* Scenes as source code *
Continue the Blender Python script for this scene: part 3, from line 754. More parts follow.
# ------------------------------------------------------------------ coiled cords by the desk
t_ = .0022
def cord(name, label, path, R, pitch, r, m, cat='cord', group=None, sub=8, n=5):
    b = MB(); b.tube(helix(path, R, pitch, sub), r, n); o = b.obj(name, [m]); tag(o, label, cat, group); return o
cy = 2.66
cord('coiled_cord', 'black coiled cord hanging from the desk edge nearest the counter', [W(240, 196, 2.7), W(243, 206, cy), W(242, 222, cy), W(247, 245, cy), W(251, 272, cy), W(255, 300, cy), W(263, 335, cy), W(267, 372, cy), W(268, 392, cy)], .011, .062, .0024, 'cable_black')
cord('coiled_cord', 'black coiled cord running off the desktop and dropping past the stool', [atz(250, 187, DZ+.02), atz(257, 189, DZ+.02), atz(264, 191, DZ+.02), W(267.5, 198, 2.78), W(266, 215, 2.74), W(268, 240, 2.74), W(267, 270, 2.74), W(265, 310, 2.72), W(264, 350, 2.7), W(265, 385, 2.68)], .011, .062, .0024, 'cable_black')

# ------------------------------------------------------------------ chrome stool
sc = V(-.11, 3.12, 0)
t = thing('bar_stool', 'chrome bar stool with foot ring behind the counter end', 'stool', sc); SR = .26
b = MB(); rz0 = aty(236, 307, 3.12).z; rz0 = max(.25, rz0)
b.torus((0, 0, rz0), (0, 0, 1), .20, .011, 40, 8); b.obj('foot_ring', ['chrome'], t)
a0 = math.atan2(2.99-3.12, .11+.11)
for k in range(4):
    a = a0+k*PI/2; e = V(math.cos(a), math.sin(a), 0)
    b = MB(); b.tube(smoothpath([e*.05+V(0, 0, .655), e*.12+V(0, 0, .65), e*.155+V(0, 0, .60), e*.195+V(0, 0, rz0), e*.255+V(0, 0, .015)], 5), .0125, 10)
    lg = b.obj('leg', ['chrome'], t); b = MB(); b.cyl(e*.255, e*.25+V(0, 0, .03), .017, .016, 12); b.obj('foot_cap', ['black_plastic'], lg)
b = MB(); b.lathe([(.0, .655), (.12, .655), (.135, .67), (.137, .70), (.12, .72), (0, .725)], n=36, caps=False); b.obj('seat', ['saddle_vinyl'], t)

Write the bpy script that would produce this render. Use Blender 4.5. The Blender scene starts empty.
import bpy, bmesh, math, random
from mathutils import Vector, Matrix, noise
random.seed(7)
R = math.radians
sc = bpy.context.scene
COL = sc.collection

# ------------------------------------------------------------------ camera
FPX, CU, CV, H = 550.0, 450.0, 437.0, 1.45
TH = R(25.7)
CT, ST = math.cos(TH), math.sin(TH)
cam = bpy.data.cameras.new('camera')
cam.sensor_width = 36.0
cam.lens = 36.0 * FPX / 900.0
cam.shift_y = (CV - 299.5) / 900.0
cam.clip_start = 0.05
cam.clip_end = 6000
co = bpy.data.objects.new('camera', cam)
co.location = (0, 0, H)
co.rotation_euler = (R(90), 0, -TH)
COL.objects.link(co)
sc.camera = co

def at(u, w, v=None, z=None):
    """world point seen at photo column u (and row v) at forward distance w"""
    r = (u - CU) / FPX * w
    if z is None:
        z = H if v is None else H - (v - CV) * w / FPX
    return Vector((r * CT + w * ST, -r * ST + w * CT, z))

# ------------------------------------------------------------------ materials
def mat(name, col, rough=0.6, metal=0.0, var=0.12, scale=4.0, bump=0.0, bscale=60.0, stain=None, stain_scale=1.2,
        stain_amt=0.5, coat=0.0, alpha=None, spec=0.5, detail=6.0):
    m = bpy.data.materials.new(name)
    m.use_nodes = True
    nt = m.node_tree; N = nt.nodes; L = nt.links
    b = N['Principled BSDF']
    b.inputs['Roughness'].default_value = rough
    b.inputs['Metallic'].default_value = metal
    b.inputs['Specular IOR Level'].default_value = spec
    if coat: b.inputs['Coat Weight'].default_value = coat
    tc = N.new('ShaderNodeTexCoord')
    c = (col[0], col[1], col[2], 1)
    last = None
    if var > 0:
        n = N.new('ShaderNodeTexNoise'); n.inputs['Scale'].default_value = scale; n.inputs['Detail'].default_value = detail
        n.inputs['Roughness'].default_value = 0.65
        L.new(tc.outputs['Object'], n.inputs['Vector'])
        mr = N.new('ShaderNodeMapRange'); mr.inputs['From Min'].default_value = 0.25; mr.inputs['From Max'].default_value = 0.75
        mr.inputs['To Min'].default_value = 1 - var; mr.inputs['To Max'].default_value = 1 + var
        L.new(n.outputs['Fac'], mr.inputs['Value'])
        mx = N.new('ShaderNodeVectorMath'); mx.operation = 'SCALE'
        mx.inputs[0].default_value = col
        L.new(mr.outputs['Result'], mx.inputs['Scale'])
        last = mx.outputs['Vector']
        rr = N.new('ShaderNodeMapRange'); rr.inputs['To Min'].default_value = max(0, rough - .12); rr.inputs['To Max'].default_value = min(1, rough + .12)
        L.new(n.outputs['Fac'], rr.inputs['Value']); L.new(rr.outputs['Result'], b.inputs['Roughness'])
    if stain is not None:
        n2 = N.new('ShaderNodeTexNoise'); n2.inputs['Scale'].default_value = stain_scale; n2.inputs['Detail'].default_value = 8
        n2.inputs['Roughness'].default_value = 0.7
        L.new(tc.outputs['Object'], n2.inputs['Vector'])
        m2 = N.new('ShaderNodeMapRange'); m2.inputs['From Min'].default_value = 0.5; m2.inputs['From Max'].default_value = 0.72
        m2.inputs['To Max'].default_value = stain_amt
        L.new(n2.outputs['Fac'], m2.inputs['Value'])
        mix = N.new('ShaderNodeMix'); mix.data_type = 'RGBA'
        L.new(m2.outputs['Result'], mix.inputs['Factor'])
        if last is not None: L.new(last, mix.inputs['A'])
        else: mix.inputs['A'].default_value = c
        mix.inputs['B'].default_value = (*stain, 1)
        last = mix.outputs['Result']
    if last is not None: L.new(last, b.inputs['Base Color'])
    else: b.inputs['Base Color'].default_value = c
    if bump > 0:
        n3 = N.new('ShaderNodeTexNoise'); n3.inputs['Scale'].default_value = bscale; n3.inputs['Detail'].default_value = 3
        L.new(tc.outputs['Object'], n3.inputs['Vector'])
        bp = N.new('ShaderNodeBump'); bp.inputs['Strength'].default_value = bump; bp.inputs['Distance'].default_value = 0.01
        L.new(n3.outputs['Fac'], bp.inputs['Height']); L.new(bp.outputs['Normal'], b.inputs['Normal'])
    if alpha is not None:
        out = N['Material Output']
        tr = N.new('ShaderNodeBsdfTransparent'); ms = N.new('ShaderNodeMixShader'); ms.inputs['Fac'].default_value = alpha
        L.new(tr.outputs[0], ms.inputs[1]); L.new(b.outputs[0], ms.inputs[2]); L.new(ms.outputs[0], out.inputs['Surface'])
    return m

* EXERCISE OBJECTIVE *
Exactly as they are written, print the entries again.

* TASK RESULT *
Continue the Blender Python script for this scene: part 3, from line 754. More parts follow.
# ------------------------------------------------------------------ coiled cords by the desk
t_ = .0022
def cord(name, label, path, R, pitch, r, m, cat='cord', group=None, sub=8, n=5):
    b = MB(); b.tube(helix(path, R, pitch, sub), r, n); o = b.obj(name, [m]); tag(o, label, cat, group); return o
cy = 2.66
cord('coiled_cord', 'black coiled cord hanging from the desk edge nearest the counter', [W(240, 196, 2.7), W(243, 206, cy), W(242, 222, cy), W(247, 245, cy), W(251, 272, cy), W(255, 300, cy), W(263, 335, cy), W(267, 372, cy), W(268, 392, cy)], .011, .062, .0024, 'cable_black')
cord('coiled_cord', 'black coiled cord running off the desktop and dropping past the stool', [atz(250, 187, DZ+.02), atz(257, 189, DZ+.02), atz(264, 191, DZ+.02), W(267.5, 198, 2.78), W(266, 215, 2.74), W(268, 240, 2.74), W(267, 270, 2.74), W(265, 310, 2.72), W(264, 350, 2.7), W(265, 385, 2.68)], .011, .062, .0024, 'cable_black')

# ------------------------------------------------------------------ chrome stool
sc = V(-.11, 3.12, 0)
t = thing('bar_stool', 'chrome bar stool with foot ring behind the counter end', 'stool', sc); SR = .26
b = MB(); rz0 = aty(236, 307, 3.12).z; rz0 = max(.25, rz0)
b.torus((0, 0, rz0), (0, 0, 1), .20, .011, 40, 8); b.obj('foot_ring', ['chrome'], t)
a0 = math.atan2(2.99-3.12, .11+.11)
for k in range(4):
    a = a0+k*PI/2; e = V(math.cos(a), math.sin(a), 0)
    b = MB(); b.tube(smoothpath([e*.05+V(0, 0, .655), e*.12+V(0, 0, .65), e*.155+V(0, 0, .60), e*.195+V(0, 0, rz0), e*.255+V(0, 0, .015)], 5), .0125, 10)
    lg = b.obj('leg', ['chrome'], t); b = MB(); b.cyl(e*.255, e*.25+V(0, 0, .03), .017, .016, 12); b.obj('foot_cap', ['black_plastic'], lg)
b = MB(); b.lathe([(.0, .655), (.12, .655), (.135, .67), (.137, .70), (.12, .72), (0, .725)], n=36, caps=False); b.obj('seat', ['saddle_vinyl'], t)

Write the bpy script that would produce this render. Use Blender 4.5. The Blender scene starts empty.
import bpy, bmesh, math, random
from mathutils import Vector, Matrix, noise
random.seed(7)
R = math.radians
sc = bpy.context.scene
COL = sc.collection

# ------------------------------------------------------------------ camera
FPX, CU, CV, H = 550.0, 450.0, 437.0, 1.45
TH = R(25.7)
CT, ST = math.cos(TH), math.sin(TH)
cam = bpy.data.cameras.new('camera')
cam.sensor_width = 36.0
cam.lens = 36.0 * FPX / 900.0
cam.shift_y = (CV - 299.5) / 900.0
cam.clip_start = 0.05
cam.clip_end = 6000
co = bpy.data.objects.new('camera', cam)
co.location = (0, 0, H)
co.rotation_euler = (R(90), 0, -TH)
COL.objects.link(co)
sc.camera = co

def at(u, w, v=None, z=None):
    """world point seen at photo column u (and row v) at forward distance w"""
    r = (u - CU) / FPX * w
    if z is None:
        z = H if v is None else H - (v - CV) * w / FPX
    return Vector((r * CT + w * ST, -r * ST + w * CT, z))

# ------------------------------------------------------------------ materials
def mat(name, col, rough=0.6, metal=0.0, var=0.12, scale=4.0, bump=0.0, bscale=60.0, stain=None, stain_scale=1.2,
        stain_amt=0.5, coat=0.0, alpha=None, spec=0.5, detail=6.0):
    m = bpy.data.materials.new(name)
    m.use_nodes = True
    nt = m.node_tree; N = nt.nodes; L = nt.links
    b = N['Principled BSDF']
    b.inputs['Roughness'].default_value = rough
    b.inputs['Metallic'].default_value = metal
    b.inputs['Specular IOR Level'].default_value = spec
    if coat: b.inputs['Coat Weight'].default_value = coat
    tc = N.new('ShaderNodeTexCoord')
    c = (col[0], col[1], col[2], 1)
    last = None
    if var > 0:
        n = N.new('ShaderNodeTexNoise'); n.inputs['Scale'].default_value = scale; n.inputs['Detail'].default_value = detail
        n.inputs['Roughness'].default_value = 0.65
        L.new(tc.outputs['Object'], n.inputs['Vector'])
        mr = N.new('ShaderNodeMapRange'); mr.inputs['From Min'].default_value = 0.25; mr.inputs['From Max'].default_value = 0.75
        mr.inputs['To Min'].default_value = 1 - var; mr.inputs['To Max'].default_value = 1 + var
        L.new(n.outputs['Fac'], mr.inputs['Value'])
        mx = N.new('ShaderNodeVectorMath'); mx.operation = 'SCALE'
        mx.inputs[0].default_value = col
        L.new(mr.outputs['Result'], mx.inputs['Scale'])
        last = mx.outputs['Vector']
        rr = N.new('ShaderNodeMapRange'); rr.inputs['To Min'].default_value = max(0, rough - .12); rr.inputs['To Max'].default_value = min(1, rough + .12)
        L.new(n.outputs['Fac'], rr.inputs['Value']); L.new(rr.outputs['Result'], b.inputs['Roughness'])
    if stain is not None:
        n2 = N.new('ShaderNodeTexNoise'); n2.inputs['Scale'].default_value = stain_scale; n2.inputs['Detail'].default_value = 8
        n2.inputs['Roughness'].default_value = 0.7
        L.new(tc.outputs['Object'], n2.inputs['Vector'])
        m2 = N.new('ShaderNodeMapRange'); m2.inputs['From Min'].default_value = 0.5; m2.inputs['From Max'].default_value = 0.72
        m2.inputs['To Max'].default_value = stain_amt
        L.new(n2.outputs['Fac'], m2.inputs['Value'])
        mix = N.new('ShaderNodeMix'); mix.data_type = 'RGBA'
        L.new(m2.outputs['Result'], mix.inputs['Factor'])
        if last is not None: L.new(last, mix.inputs['A'])
        else: mix.inputs['A'].default_value = c
        mix.inputs['B'].default_value = (*stain, 1)
        last = mix.outputs['Result']
    if last is not None: L.new(last, b.inputs['Base Color'])
    else: b.inputs['Base Color'].default_value = c
    if bump > 0:
        n3 = N.new('ShaderNodeTexNoise'); n3.inputs['Scale'].default_value = bscale; n3.inputs['Detail'].default_value = 3
        L.new(tc.outputs['Object'], n3.inputs['Vector'])
        bp = N.new('ShaderNodeBump'); bp.inputs['Strength'].default_value = bump; bp.inputs['Distance'].default_value = 0.01
        L.new(n3.outputs['Fac'], bp.inputs['Height']); L.new(bp.outputs['Normal'], b.inputs['Normal'])
    if alpha is not None:
        out = N['Material Output']
        tr = N.new('ShaderNodeBsdfTransparent'); ms = N.new('ShaderNodeMixShader'); ms.inputs['Fac'].default_value = alpha
        L.new(tr.outputs[0], ms.inputs[1]); L.new(b.outputs[0], ms.inputs[2]); L.new(ms.outputs[0], out.inputs['Surface'])
    return m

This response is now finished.